A native of Kansas City, Missouri, Morton grew up in West Tulsa, where he played baseball on the same Webster High School team as future fellow major-leaguer Rich Calmus. Morton went on to play outfield for the University of Oklahoma. He started his pro career as an outfielder in the Atlanta Braves organization and later converted to a pitcher. He was selected by the Montreal Expos in the 1968 expansion draft.

In 1970, Morton compiled an 18-11 record for the last-place Expos and won the National League Rookie of the Year and TSN National League Rookie Pitcher of the Year awards, becoming the first Montreal player to receive the honors. He also pitched 10 complete games, including four shutouts, and compiled a 3.60 ERA. But Morton was never able to recapture the same success for the rest of his stint in Montreal.
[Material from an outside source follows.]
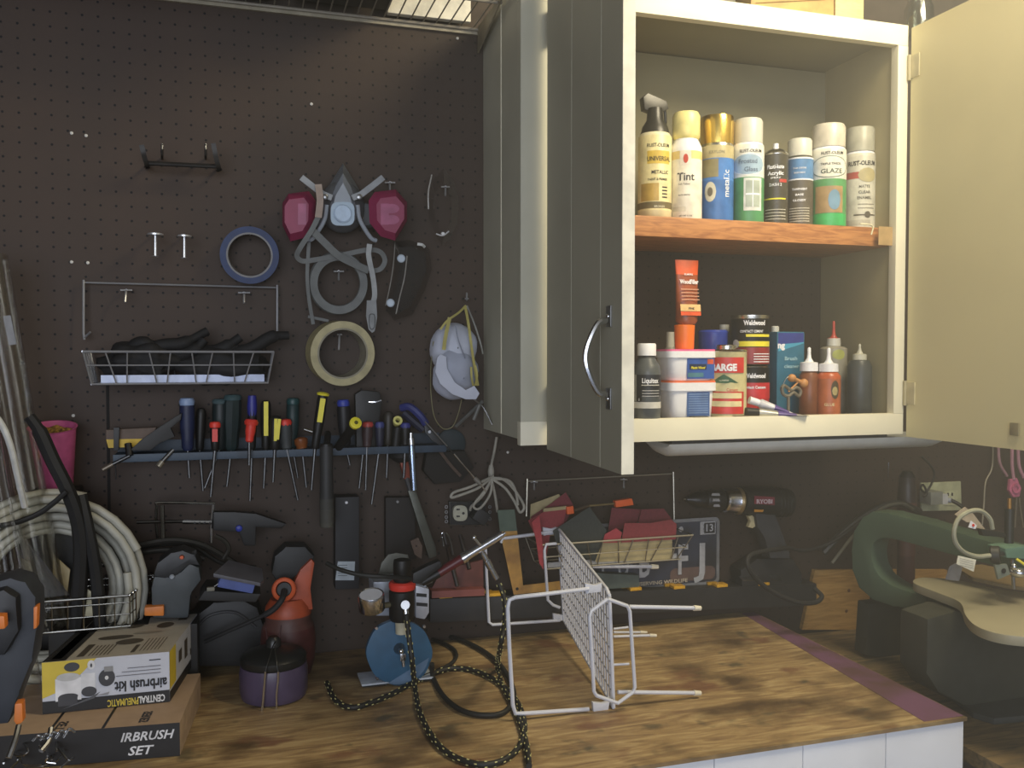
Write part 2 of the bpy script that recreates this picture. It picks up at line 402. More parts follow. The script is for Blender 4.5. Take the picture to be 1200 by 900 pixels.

Plagued by low run support, he went 10-18 in 1971 and slipped to 7-13 in 1972. Then he was shipped back to the Braves before the 1973 season.

In Atlanta, Morton strung together three consecutive 15+ win seasons for mediocre Braves teams, with a high 17 victories in 1975. A year later, he won only four games and finished his career in the minors, pitching for the Rangers, Phillies and Pirates Triple-A teams until 1978.

Carl Morton died in Tulsa, Oklahoma, of a heart attack after jogging. He was 39.


    In the 1970 Rookie of the Year vote, Morton was selected over Bernie Carbo, Larry Bowa and César Cedeño.